CAIRO: FC Barcelona has not received any offers, whether from Saudi Arabia or elsewhere, to acquire the club, according to an official source who spoke to Al-Eqtisadiah.

According to the source, the circulating news regarding the possibility of finalizing a deal to acquire the club in the coming period is a mere rumor.

Recent Spanish reports had indicated the possibility of a Saudi acquisition of Barcelona shares for around €10 billion ($11.7 billion), a move considered capable of saving the club from its financial crises if it were to happen, especially as it suffers from debts estimated at around €2.5 billion.

Sale not in management’s hands

Joan Gaspart, the former president of the club, confirmed that the current board of directors, chaired by Joan Laporta, does not have the right to dispose of the club’s ownership.
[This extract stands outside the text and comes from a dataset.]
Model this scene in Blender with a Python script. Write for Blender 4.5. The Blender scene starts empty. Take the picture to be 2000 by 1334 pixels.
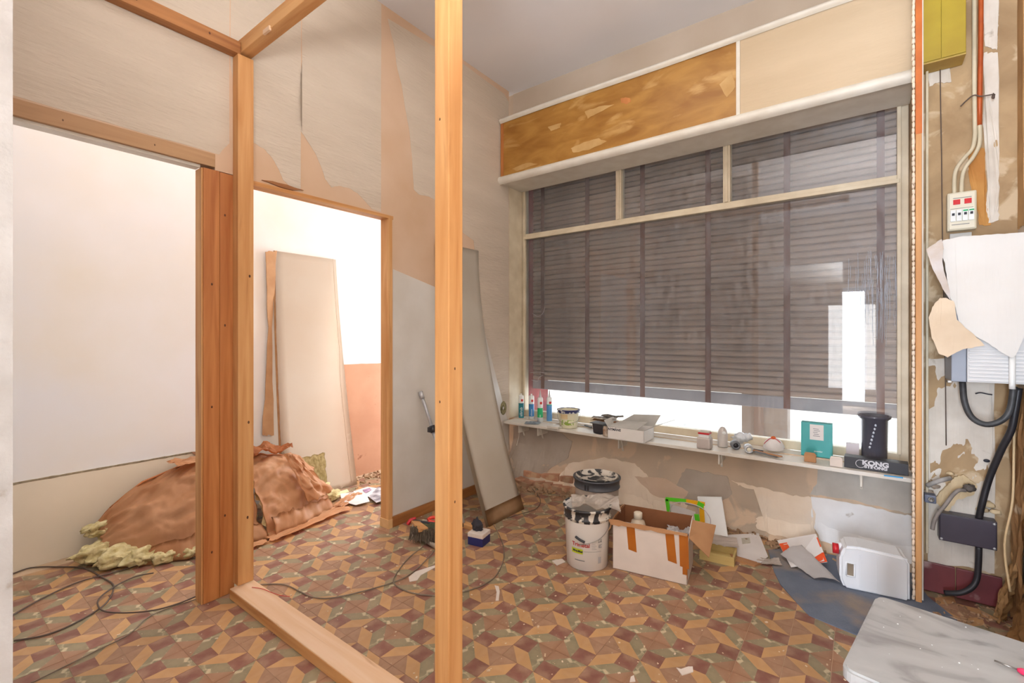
import bpy, bmesh, math, random
from mathutils import Vector, Matrix, noise
random.seed(7)
C = bpy.context.scene
COL = C.collection
PI = math.pi
# ------------------------------------------------------------------ camera, world, lights, exposure
YAW = .645; EYE = 1.3; FL = 906.0; VH = 655.0
cam = bpy.data.objects.new('camera', bpy.data.cameras.new('camera')); COL.objects.link(cam)
cam.location = (0, 0, EYE); cam.rotation_euler = (PI/2, 0, YAW)
cam.data.sensor_width = 36; cam.data.lens = 36*FL/2000; cam.data.shift_y = -.006; cam.data.clip_start = .02
C.camera = cam
C.view_settings.view_transform = 'Standard'; C.view_settings.look = 'None'
C.view_settings.gamma = 1; C.view_settings.use_curve_mapping = False
C.view_settings.exposure = 0.2
w = bpy.data.worlds.new('sky'); C.world = w; w.use_nodes = True
w.node_tree.nodes['Background'].inputs[0].default_value = (.84, .92, 1, 1)
w.node_tree.nodes['Background'].inputs[1].default_value = 2.2

def lamp(name, kind, loc, rot, power, color=(1, 1, 1), size=(1, 1), spread=None):
    l = bpy.data.lights.new(name, kind); l.energy = power; l.color = color
    if kind == 'AREA':
        l.shape = 'RECTANGLE'; l.size, l.size_y = size
        if spread: l.spread = spread
    elif kind == 'SUN': l.angle = math.radians(.6)
    else: l.shadow_soft_size = size[0]
    o = bpy.data.objects.new(name, l); COL.objects.link(o); o.location = loc; o.rotation_euler = rot
    return o
lamp('sun', 'SUN', (0, -5, 8), (math.radians(42), 0, math.radians(-8)), 4.0, (1, .96, .9))
# daylight through the street door at the end of the corridor
lamp('street_door_daylight', 'AREA', (-3.15, 3.6, 1.45), (-PI/2, 0, 0), 52, (.86, .92, 1), (.95, 2.5))
# daylight from the street under the half-lowered shutter
lamp('shutter_gap_daylight', 'AREA', (-1.1, 3.98, .62), (math.radians(-100), 0, 0), 9, (.9, .95, 1), (2.6, .3))
# daylight through the yard door behind the photographer
lamp('yard_door_daylight', 'AREA', (-.17, -3.4, 1.1), (PI/2, 0, 0), 170, (.74, .84, 1), (.44, 2.0))
lamp('camera_side_fill', 'AREA', (-.1, -.38, 1.15), (PI/2, 0, math.radians(-4)), 15, (.95, .98, 1), (.5, 1.1))  # fill light added just behind the camera
# unseen fills added for even brightness: uplight, room and corridor ceilings
lamp('uplight_fill', 'AREA', (.1, -.05, 2.0), (PI, 0, 0), 96, (.94, .97, 1), (.8, .5))
lamp('room_ceiling_fill', 'AREA', (-1.0, 2.1, 3.44), (0, 0, 0), 7, (1, .95, .88), (1.0, .55))
lamp('corridor_ceiling_fill', 'AREA', (-2.95, 1.2, 3.4), (0, math.radians(-12), 0), 18, (.97, .99, 1), (.5, 1.8))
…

He added: “FC Barcelona is owned by about 150,000 members, and selling the club is something the owners will not accept. FC Barcelona possesses something no other club in the world has; money is very important, and so is passion, but the sentiment of the members today is to continue what the club has been for 125 years.”

High market value

Despite the financial crisis the club has been going through in recent years, FC Barcelona ranks sixth on the list of the world’s highest market value clubs, with an estimated value of €1.12 billion, according to Transfermarkt. Meanwhile, its rival Real Madrid tops the list with a market value of €1.38 billion.